NARRATOR

Kevin Dale McKeown compares the daytime and nighttime crowds at the White Lunch. Though they occupied the same space and at the same foods, they were worlds apart.

KEVIN DALE MCKEOWN

The little old ladies and their grandchildren who went for tea or lunch at the White Lunch at two in the afternoon, I’m sure, had no idea what was going on there at two in the morning because it was quite a different scene.

Certainly by the late ‘60s and early ‘70s, the White Lunch on Granville was where a lot of the gay scene, the bar scene, the drag queens, the junkies would hang out after the bars closed, after the, the booze cans had thrown them out.

And that’s where you’d find us at two, three, four o’clock in the morning, waiting for the street sweeper to come up Granville Street to herald the dawn.

NARRATOR

Jamie Lee Hamilton spent many late nights there as a teenager.

JAMIE LEE HAMILTON

It was a fun place to hang out. We were loud. We partied the night away. You know, they’d have all these booths, and we’d be dancing on the tables, just carrying on, like screeching around the place. It was really, really wild.

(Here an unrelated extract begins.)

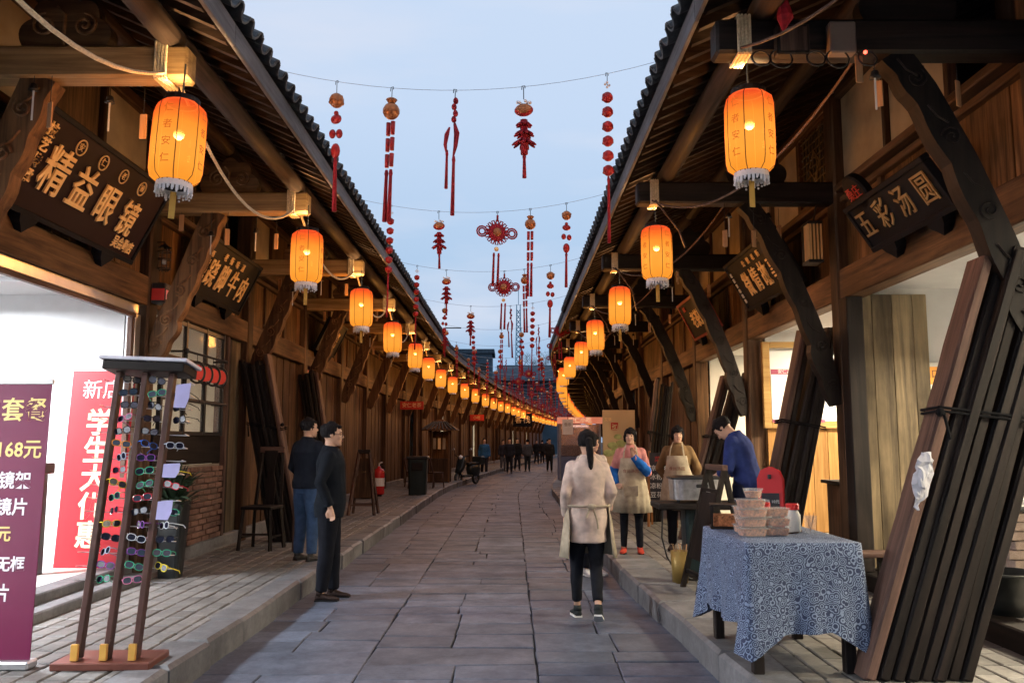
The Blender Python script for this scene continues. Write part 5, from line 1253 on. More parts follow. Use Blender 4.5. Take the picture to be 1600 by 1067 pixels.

But I guess the manager of the day wasn’t comfortable with us being there. She couldn’t really pick on the gay guys, so she went after the trannies, the transgendered, those of us who were very young, and you know, and she basically kicked us out and said, ‘cause we were too loud, we were dressing too slutty, that and until we learned how to become proper ladies, you know, we had to stay away.

Which was sad, because a place was being taken away from us that we could congregate, be safe, and have fun and live out our lives. And be in the company of others: community.